Ericsson CEO to Cull Contracts as Cost Cuts Are Insufficient

Ericsson CEO to Cull Contracts as Cost Cuts Are Insufficient

Ericsson CEO Borje Ekholm promised to intensify efforts to cut costs and get rid of more than $1 billion in unprofitable contracts in his bid to revive the ailing Swedish wireless network supplier, according to Bloomberg.

First-quarter sales fell 11 percent to 46.4 billion kronor ($5.2 billion), Ericsson said. Analysts predicted revenue of 47.6 billion kronor on average. The company’s closely watched gross margin, the share of sales remaining after production costs, rose to 30.5 percent from a 15-year low of 26.1 percent in the previous quarter. Analyst had predicted 30 percent.

“The immediate priority is to improve profitability while also taking action to revitalize technology and market leadership,“ Ekholm said in a statement. “We are not satisfied with the cost structure of the company and the existing cost and efficiency program is not yielding sufficient results.“

A 12.3 billion-krona operating loss in the first quarter, weighed down by provisions and writedowns, underlines the urgency of Ekholm’s plan to revamp Ericsson. Aside from cost cuts, it also calls for a boost to sales of a new radio unit platform, promising lower costs for clients and better profitability.

Culling “low-performing“ contracts in Ericsson’s managed service business, which works with carriers to build networks and manage them on a day-to-day basis, will reduce sales through 2019, CFO Carl Mellander said in an interview. This year, the company expects the industry trends and business mix in mobile broadband from 2016 to prevail.
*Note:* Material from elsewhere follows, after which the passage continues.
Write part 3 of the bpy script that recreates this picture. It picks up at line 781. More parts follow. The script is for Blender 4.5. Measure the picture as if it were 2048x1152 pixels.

Ekholm last month put a media business and a unit that sells hardware for cloud computing up for strategic review, as he sharpens Ericsson ahead of the expected roll-out of 5G mobile networks in the coming years. In cloud products, Ericsson needs to gain necessary scale and the company is seeking “alternatives,“ Ekholm said. “Tangible improvements“ in profitability for the unit are expected during 2018.

The CEO said Ericsson could sell its media business, which provides equipment for video streaming and processing, or seek partnership deals to find new buyers for its products and services. The new radio platform unit, Ericsson Radio System, contributed to improving profitability and stabilized Ericsson’s market position, after several years of decline, Ekholm said.